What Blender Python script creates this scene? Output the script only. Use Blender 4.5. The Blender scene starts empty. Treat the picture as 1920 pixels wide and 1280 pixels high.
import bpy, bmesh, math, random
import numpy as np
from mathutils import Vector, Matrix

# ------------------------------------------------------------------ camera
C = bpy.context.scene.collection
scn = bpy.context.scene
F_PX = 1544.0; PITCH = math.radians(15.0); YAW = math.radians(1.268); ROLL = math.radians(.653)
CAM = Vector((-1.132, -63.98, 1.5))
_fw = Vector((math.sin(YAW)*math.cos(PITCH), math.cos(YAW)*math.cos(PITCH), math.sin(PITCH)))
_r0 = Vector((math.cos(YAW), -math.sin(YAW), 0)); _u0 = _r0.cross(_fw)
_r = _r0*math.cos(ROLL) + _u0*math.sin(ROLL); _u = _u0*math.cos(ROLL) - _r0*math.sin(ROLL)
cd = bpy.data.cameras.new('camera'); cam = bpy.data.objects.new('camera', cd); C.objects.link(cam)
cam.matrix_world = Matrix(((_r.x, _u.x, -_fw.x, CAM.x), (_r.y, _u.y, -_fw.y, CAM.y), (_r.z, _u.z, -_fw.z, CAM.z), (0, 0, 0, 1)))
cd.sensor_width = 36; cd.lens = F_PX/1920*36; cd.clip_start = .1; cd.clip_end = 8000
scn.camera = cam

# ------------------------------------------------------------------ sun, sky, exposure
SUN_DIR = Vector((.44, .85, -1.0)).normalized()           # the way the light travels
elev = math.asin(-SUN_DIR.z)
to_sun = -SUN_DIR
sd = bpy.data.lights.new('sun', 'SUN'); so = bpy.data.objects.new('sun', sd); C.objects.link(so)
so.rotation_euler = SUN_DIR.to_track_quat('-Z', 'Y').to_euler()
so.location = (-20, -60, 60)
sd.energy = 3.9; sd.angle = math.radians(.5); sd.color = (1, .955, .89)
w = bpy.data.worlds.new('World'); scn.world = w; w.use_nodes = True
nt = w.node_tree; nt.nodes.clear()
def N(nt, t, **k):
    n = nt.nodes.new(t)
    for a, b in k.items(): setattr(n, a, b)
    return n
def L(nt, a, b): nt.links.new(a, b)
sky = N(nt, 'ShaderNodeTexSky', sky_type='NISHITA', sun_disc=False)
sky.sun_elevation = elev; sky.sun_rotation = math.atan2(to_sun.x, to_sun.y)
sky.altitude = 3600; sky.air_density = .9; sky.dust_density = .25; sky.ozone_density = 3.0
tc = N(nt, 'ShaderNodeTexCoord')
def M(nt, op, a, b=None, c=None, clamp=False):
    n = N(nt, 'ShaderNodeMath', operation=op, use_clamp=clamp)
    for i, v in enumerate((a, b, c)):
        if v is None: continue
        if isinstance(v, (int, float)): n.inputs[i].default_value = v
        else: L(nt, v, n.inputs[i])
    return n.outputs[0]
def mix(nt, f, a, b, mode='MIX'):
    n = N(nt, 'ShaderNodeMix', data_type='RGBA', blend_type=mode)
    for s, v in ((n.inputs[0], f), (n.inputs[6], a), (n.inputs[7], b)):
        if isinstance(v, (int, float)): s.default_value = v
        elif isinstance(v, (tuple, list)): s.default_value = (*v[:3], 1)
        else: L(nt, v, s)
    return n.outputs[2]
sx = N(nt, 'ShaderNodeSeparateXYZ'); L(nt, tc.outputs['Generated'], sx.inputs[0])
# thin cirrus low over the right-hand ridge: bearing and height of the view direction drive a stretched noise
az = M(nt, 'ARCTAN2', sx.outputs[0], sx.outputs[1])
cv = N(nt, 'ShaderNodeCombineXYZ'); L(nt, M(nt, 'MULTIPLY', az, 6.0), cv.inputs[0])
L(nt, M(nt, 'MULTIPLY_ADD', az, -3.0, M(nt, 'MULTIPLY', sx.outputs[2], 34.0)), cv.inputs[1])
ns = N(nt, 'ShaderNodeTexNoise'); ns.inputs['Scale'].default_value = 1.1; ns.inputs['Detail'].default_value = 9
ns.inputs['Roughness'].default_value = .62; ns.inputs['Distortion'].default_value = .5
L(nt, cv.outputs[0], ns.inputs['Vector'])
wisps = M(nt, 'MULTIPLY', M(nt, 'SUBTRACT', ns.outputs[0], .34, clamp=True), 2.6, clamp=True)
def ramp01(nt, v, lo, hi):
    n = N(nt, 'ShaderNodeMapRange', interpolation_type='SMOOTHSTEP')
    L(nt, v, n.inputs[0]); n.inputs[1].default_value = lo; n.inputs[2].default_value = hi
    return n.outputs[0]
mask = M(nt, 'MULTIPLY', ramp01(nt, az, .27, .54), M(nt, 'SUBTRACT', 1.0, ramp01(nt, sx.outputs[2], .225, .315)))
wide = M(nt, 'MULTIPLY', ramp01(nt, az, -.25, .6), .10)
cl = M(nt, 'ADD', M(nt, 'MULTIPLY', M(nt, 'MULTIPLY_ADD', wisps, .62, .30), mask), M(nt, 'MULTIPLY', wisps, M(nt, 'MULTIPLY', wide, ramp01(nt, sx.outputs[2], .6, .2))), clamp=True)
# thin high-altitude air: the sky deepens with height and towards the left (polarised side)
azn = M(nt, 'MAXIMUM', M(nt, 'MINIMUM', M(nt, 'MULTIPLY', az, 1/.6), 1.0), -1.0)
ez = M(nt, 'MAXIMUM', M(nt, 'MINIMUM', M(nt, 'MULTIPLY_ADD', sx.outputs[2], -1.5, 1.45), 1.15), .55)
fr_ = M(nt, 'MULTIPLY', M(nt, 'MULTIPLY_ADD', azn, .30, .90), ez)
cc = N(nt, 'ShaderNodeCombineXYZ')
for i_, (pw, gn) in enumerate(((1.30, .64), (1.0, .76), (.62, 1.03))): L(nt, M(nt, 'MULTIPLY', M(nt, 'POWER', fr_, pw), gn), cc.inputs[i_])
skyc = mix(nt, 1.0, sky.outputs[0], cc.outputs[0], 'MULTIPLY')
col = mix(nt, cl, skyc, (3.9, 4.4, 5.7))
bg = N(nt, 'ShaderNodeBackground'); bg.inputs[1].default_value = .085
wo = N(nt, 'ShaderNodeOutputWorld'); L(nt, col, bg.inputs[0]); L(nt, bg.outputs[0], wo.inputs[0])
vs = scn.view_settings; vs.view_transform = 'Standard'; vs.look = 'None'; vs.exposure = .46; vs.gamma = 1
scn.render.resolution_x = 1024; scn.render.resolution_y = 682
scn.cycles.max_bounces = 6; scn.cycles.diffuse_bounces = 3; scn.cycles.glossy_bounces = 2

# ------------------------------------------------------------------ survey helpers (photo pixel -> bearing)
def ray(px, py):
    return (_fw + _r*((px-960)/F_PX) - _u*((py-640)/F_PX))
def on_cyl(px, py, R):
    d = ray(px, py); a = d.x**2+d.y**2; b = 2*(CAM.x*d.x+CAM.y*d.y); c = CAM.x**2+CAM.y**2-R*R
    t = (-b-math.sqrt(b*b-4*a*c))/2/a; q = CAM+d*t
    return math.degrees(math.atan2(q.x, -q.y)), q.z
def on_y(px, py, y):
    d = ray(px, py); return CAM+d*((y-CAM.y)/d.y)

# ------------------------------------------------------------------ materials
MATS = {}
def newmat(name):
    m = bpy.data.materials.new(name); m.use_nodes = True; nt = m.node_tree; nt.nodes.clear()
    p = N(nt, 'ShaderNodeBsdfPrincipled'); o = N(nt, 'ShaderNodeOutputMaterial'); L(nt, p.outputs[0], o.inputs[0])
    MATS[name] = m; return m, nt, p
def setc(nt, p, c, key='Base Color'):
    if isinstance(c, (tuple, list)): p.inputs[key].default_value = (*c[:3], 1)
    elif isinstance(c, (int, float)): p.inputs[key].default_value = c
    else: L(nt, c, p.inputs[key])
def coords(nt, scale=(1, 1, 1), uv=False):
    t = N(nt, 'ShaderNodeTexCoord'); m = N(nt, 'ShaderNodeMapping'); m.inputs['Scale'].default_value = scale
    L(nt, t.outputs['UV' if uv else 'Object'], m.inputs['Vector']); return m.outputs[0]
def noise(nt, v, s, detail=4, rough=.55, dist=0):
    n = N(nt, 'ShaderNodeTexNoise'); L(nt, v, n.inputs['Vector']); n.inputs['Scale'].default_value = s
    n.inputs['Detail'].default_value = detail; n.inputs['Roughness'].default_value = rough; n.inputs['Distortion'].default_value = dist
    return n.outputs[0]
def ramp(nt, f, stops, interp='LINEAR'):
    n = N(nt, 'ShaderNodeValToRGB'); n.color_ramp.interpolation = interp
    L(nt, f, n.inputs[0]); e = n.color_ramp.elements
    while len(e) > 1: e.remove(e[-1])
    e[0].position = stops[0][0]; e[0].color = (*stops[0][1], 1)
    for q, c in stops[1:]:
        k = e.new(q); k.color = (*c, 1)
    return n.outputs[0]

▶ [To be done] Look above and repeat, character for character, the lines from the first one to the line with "from mathutils import Vector, Matrix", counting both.

▶ [Complete answer]
What Blender Python script creates this scene? Output the script only. Use Blender 4.5. The Blender scene starts empty. Treat the picture as 1920 pixels wide and 1280 pixels high.
import bpy, bmesh, math, random
import numpy as np
from mathutils import Vector, Matrix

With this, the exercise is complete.